Dans quelle mesure votre choix tient-il compte de vos clients ?

Stéphane Guenet : Nos politiques d’investissement dans les flottes obéissent à deux principes. Elles tiennent d’abord compte des orientations fixées par les autorités organisatrices. Par exemple, lors du lancement de la CFTR, la région Auvergne-Rhône-Alpes avait opté pour le gaz. Nous nous sommes adaptés, en acquérant une compétence pour pouvoir conseiller nos clients de façon aussi objective que possible. Il en va de même pour l’électrique et l’hydrogène. Après avoir été pionnier avec Savac en 2019 en exploitant un véhicule à hydrogène en Ile-de-France, nous allons mener une nouvelle expérimentation avec le SMMAG à Grenoble qui mêle énergie nouvelle et retrofitage.
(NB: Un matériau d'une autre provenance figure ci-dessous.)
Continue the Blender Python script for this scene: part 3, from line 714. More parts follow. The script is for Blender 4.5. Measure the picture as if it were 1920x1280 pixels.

Et puis le second principe, c’est le pragmatisme. On ne trouve pas des infrastructures de recharge partout et la réalité des appels d’offre, qui privilégient souvent le critère prix, est un autre facteur important. Trouver le meilleur compromis entre être vert et moins cher n’est pas simple, une entreprise privée n’a pas le droit de perdre de l’argent. L’industrialisation va faire progressivement baisser le prix des véhicules aux énergies alternatives. Mais il faut être sûr de la nouvelle énergie décarbonée vers laquelle on s’oriente, et ça c’est un autre sujet.

 

S’il fallait résumer l’apport de cette politique, que diriez-vous ?
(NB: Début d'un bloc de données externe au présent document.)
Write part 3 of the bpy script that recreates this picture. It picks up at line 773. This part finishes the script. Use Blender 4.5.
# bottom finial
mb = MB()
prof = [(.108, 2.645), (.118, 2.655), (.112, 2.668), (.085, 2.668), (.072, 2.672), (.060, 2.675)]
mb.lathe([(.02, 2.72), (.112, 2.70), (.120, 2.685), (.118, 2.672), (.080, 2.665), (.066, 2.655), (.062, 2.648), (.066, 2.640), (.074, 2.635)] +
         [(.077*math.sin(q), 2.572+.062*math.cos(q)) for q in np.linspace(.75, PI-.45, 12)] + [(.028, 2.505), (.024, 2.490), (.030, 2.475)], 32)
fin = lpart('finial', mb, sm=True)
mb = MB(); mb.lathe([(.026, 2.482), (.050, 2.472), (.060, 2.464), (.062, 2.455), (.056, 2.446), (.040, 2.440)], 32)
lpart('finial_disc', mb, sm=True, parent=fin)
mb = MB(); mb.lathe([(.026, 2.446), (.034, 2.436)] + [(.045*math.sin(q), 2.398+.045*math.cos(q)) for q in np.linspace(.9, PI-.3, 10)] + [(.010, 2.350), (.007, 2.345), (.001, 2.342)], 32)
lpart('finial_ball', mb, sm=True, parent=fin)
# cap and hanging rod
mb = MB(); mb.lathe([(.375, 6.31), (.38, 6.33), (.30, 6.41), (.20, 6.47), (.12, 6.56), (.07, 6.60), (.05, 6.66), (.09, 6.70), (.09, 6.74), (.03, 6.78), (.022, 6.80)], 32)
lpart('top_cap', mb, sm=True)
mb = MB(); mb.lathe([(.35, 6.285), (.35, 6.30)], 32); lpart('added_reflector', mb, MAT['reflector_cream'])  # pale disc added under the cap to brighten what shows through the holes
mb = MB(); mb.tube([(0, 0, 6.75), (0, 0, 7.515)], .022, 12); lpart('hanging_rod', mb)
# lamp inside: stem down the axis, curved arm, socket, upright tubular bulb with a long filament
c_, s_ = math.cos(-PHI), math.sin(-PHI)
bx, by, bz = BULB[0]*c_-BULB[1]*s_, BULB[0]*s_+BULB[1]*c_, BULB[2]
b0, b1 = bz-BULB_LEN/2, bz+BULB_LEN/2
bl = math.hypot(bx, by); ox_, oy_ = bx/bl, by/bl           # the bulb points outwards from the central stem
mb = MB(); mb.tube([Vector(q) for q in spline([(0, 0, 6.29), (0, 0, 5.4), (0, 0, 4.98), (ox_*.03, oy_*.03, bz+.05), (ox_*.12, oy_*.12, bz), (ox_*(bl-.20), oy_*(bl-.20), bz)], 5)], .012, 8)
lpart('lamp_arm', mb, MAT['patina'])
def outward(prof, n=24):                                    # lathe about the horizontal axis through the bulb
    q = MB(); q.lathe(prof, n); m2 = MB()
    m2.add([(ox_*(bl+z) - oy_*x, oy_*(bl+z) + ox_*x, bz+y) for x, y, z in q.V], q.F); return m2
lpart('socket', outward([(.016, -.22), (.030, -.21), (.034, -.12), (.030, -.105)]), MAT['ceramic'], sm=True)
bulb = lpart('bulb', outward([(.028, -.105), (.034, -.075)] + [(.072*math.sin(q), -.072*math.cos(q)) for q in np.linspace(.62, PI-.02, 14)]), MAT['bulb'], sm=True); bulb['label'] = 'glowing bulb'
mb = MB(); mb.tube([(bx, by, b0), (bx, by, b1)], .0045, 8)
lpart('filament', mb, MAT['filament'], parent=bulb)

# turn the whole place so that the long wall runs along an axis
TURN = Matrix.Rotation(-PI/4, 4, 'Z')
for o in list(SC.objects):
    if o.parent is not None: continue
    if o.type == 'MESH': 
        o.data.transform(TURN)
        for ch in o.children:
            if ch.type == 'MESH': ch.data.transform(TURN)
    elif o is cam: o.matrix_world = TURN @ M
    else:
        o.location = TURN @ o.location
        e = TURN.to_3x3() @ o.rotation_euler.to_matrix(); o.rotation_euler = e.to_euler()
Stéphane Guenet : Nous pensons qu’une politique de RSE est profitable à tous puisqu’elle contribue au développement durable de l’entreprise au sens le plus large. La première responsabilité d’un dirigeant, c’est d’avoir une entreprise qui est économiquement viable et la RSE y contribue. Elle permet de poser des pierres pour avoir un développement de plus en plus vertueux sur le plan environnemental en réduisant notre impact, bien sûr, tout en attirant et en fidélisant nos collaborateurs. L’engagement social, l’implication des collaborateurs dans notre projet entrepreneurial est un pilier de notre politique RSE et axe majeur de la stratégie générale de la CFTR.